The Atlantic Meridional Overturning Circulation (AMOC) is a key tipping element of the climate system due to its influence in regulating the meridional transport of heat and freshwater. Its stability is influenced by the interplay between external forcings (such as greenhouse gasses increase) and internal climate variability. Due to limitations on the deterministic predictability of the AMOC asymptotic state, the concept of a “probabilistic safe operating space” has been proposed. For this purpose, rare-event techniques, specifically the Giardina–Kurchan–Tailleur–Lecomte (GKTL) and Trajectory-Adaptive Multilevel Splitting (TAMS) algorithms, offer promising tools for testing the multistability of the system and assessing this probability at lower computational costs than traditional Monte Carlo methods.  Here, using the intermediate complexity model (PlaSIM-LSG), we estimate the probability of AMOC collapse in sensitivity experiments at different CO₂concentrations and under RCPs scenarios. In particular, TAMS has been applied in order to assess the probability of reaching a low circulation state of the AMOC associated with a 1°C temperature anomaly over central and western Europe.
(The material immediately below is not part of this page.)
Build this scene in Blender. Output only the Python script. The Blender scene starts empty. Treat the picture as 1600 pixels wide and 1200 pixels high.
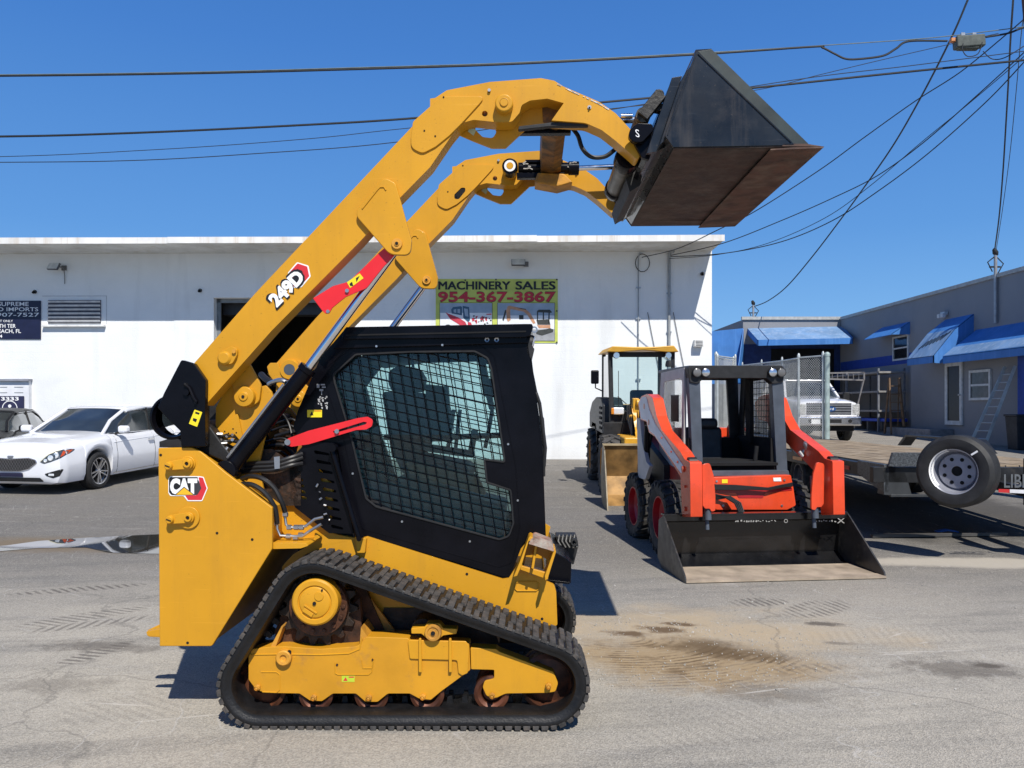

Our findings from sensitivity experiments, consistently with previous studies, indicate that for a wide range of CO₂ concentrations (500-600 ppm), the probability of an AMOC collapse is significantly different from zero (1-10% within 150 years). While such a collapse is unlikely to happen within the 21st century, it becomes likely to happen by 2150 in higher emission scenarios. It is important to note that PlaSIM-LSG does not account for the North Atlantic freshwater flux from Greenland melting which introduces a stabilizing bias for the AMOC-on state. Accounting for this mechanism would likely increase the probability of an AMOC collapse. These results underscore the importance of probabilistic assessments in understanding AMOC stability and highlight the potential for rare-event algorithms to provide insights into the statistical properties of tipping point.